_Problem statement_
In the listing below, find every line with the string "picture" and pull it out.
[START Dataset content]
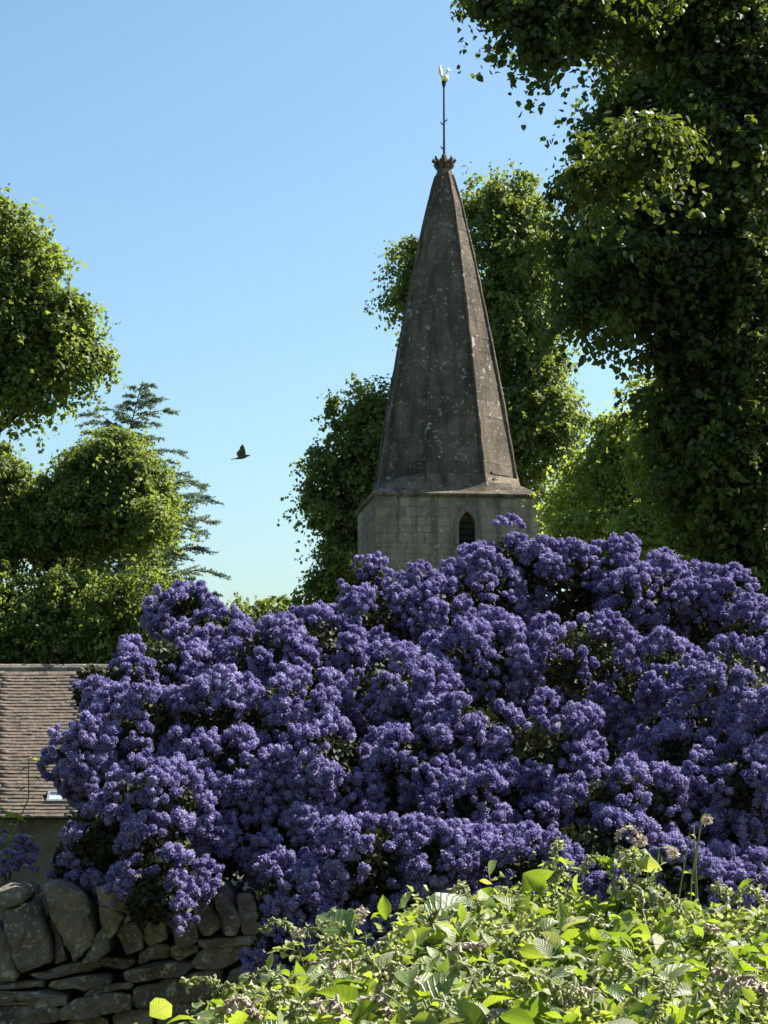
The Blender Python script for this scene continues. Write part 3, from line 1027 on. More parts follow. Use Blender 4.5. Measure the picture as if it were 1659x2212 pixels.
def wall_stone(name, pl, dy, depth, seed):
    pts = [P(*crop_px(*q), WD) for q in chaikin(pl)]
    pts = np.array(pts)
    pts[:, 1] = 0
    c = pts.mean(0)
    size = np.ptp(pts[:, [0, 2]], axis=0).min()
    bul = min(0.03, size * 0.16)
    n = len(pts)
    rings = [(0.82, depth), (0.985, depth * 0.5), (1.0, bul * 0.8), (0.99, bul * 0.25), (0.95, 0.0), (0.78, -bul * 0.1), (0.58, -bul * 0.15), (0.36, -bul * 0.2), (0.16, -bul * 0.2)]
    vs = []
    rs = random.Random(seed)
    off = Vector((rs.uniform(0, 50), rs.uniform(0, 50), rs.uniform(0, 50)))
    tilt = rs.uniform(-0.10, 0.10), rs.uniform(-0.10, 0.12)
    for sc, yy in rings:
        for p in pts:
            q = c + (p - c) * sc
            q = q + np.array((0, yy, 0))
            vs.append(q)
    vs.append(c + np.array((0, -bul * 0.2, 0)))
    vs = np.array(vs)
    out = []
    for q in vs:
        nz = noise.noise_vector(Vector(q) * 9 + off) * 0.014 + noise.noise_vector(Vector(q) * 32 + off) * 0.014
        qq = q + np.array(nz)
        qq[1] += (noise.turbulence(Vector(q) * 6 + off, 3, True) - 0.6) * 0.035
        qq[1] += (q[0] - c[0]) * tilt[0] + (q[2] - c[2]) * tilt[1]
        out.append(qq)
    vs = np.array(out) + np.array((0, WD + dy, 0)) - wl
    q4, t3 = [], []
    for r in range(len(rings) - 1):
        for i in range(n):
            j = (i + 1) % n
            q4.append((r * n + i, r * n + j, (r + 1) * n + j, (r + 1) * n + i))
    l = (len(rings) - 1) * n
    for i in range(n):
        t3.append((l + i, l + (i + 1) % n, len(vs) - 1))
    me = raw_mesh(name, vs, [np.array(q4), np.array(t3)], smooth=False)
    return link(name, me, M['wall_stone'], wallt)


for k, pl in enumerate(COPING):
    wall_stone('coping_stone', pl, random.uniform(-0.03, 0.03) + (0.08 if k == 3 else 0), 0.28, 40 + k)
for k, pl in enumerate(COURSE):
    wall_stone('stone', pl, random.uniform(-0.035, 0.03), 0.22, 90 + k)
# the courses below the picture and the run of wall to the right
wr = random.Random(77)
zrow = 0.02
while zrow < 0.84:
    h = wr.uniform(0.08, 0.15)
    x = -2.2 if zrow < 0.58 else -0.25
    while x < 3.2:
        w = wr.uniform(0.18, 0.5)
        lim = 0.56 if x < -0.3 else 0.92
        if zrow + h < lim:
            me = rbox_mesh('stone', (w - 0.012, 0.26, h - 0.012), wr.randrange(9999), 0.12, 2)
            o = link('stone', me, M['wall_stone'], wallt, (x + w / 2 - wl[0], WD + 0.12 + wr.uniform(-0.02, 0.02) - wl[1], zrow + h / 2))
        x += w
    zrow += h
x = -0.2
while x < 3.2:
    w = wr.uniform(0.07, 0.16)
    hh = wr.uniform(0.2, 0.3)
    me = rbox_mesh('coping_stone', (w, 0.30, hh), wr.randrange(9999), 0.14, 3, 7)
    o = link('coping_stone', me, M['wall_stone'], wallt, (x + w / 2 - wl[0], WD + 0.10 - wl[1], 0.84 + hh / 2))
    o.rotation_euler = (0, wr.uniform(-0.25, -0.05), 0)
    x += w + 0.01
bm = bmesh.new()
bm_box(bm, (0.5, 0.05, 0.36), (5.6, 0.34, 0.72))
bm_obj('core', bm, M['earth'], wallt)
ctop_ = [(-2.3, 0.70), (-1.5, 0.74), (-1.0, 0.80), (-0.2, 0.88), (0.4, 0.90), (3.3, 0.90)]
bm = bmesh.new()
fr = [[bm.verts.new((x, y, zz_)) for x, zz_ in [(q[0], 0.70) for q in ctop_] + [(q[0], q[1] + 0.02) for q in ctop_[::-1]]] for y in (-0.11, 0.2)]
bm.faces.new(fr[0])
bm.faces.new(fr[1][::-1])
n = len(fr[0])
for i in range(n):
    bm.faces.new((fr[0][i], fr[0][(i + 1) % n], fr[1][(i + 1) % n], fr[1][i]))
bm_obj('core', bm, M['earth'], wallt)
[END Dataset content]
_Result of this task_
The Blender Python script for this scene continues. Write part 3, from line 1027 on. More parts follow. Use Blender 4.5. Measure the picture as if it were 1659x2212 pixels.
# the courses below the picture and the run of wall to the right